Source material:
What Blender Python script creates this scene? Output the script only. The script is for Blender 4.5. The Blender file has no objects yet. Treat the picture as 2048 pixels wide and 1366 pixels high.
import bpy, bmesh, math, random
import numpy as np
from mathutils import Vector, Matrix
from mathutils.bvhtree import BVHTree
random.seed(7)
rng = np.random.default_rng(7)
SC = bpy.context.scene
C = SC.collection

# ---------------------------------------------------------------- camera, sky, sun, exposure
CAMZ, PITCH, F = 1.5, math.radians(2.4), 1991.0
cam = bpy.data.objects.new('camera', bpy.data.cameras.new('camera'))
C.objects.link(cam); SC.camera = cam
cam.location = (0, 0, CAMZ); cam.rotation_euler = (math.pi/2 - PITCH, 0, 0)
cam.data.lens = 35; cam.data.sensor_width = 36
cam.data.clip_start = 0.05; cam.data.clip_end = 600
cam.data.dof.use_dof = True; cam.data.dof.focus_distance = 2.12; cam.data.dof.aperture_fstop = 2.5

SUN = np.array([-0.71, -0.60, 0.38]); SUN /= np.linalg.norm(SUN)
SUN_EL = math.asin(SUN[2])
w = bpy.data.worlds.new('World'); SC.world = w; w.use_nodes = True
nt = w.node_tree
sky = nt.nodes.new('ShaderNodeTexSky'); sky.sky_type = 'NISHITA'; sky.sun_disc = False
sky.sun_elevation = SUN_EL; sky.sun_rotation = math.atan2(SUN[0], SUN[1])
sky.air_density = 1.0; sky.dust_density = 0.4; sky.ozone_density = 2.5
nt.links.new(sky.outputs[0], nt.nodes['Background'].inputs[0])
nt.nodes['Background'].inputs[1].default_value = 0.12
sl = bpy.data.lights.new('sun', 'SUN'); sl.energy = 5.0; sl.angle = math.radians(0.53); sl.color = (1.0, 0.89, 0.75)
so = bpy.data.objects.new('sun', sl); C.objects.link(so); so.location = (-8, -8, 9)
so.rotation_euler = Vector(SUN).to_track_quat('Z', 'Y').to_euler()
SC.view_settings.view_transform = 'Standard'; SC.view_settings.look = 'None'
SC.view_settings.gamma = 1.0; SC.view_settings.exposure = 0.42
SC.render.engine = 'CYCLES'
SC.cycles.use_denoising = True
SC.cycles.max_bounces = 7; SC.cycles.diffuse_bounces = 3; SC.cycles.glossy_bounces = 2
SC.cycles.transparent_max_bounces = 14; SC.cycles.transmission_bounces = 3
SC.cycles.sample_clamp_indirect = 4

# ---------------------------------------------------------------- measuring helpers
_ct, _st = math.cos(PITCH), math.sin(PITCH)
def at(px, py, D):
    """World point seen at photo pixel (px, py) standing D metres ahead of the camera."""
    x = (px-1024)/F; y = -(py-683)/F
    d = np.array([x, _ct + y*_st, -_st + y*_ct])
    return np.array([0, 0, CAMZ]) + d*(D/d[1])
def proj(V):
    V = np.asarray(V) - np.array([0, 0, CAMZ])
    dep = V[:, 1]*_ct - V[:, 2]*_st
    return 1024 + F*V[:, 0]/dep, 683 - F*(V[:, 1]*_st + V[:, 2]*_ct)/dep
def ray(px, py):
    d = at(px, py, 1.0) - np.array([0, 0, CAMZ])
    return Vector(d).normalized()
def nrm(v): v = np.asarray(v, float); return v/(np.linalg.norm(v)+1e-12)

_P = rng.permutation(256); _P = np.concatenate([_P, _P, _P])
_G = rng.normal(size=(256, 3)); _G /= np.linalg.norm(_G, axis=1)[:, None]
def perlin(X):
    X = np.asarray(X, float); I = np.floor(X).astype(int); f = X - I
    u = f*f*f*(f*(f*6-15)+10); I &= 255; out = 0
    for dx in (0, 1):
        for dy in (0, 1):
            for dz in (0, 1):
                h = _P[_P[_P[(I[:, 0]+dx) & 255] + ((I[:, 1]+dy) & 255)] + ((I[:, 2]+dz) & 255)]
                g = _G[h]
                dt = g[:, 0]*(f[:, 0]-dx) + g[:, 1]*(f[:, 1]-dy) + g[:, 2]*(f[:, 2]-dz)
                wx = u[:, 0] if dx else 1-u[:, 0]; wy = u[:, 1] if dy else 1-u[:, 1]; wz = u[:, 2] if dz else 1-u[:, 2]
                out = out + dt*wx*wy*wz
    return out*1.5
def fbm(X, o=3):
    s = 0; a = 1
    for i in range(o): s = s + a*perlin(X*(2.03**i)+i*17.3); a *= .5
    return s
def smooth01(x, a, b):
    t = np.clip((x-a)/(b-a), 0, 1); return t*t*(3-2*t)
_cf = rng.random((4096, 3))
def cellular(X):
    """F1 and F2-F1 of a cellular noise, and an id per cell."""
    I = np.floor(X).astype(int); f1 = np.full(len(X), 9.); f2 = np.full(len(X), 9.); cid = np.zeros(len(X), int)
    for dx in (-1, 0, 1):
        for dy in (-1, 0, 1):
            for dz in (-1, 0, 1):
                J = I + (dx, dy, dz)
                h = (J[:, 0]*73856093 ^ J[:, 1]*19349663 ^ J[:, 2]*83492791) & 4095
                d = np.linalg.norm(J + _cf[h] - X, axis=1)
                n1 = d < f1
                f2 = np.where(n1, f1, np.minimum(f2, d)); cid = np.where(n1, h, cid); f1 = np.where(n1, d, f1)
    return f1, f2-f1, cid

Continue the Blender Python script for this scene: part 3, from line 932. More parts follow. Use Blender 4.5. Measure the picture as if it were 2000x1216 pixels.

Given request:
Scan the records above for the string "Blender", then report every line that contains it.

The reply:
What Blender Python script creates this scene? Output the script only. The script is for Blender 4.5. The Blender file has no objects yet. Treat the picture as 2048 pixels wide and 1366 pixels high.
Continue the Blender Python script for this scene: part 3, from line 932. More parts follow. Use Blender 4.5. Measure the picture as if it were 2000x1216 pixels.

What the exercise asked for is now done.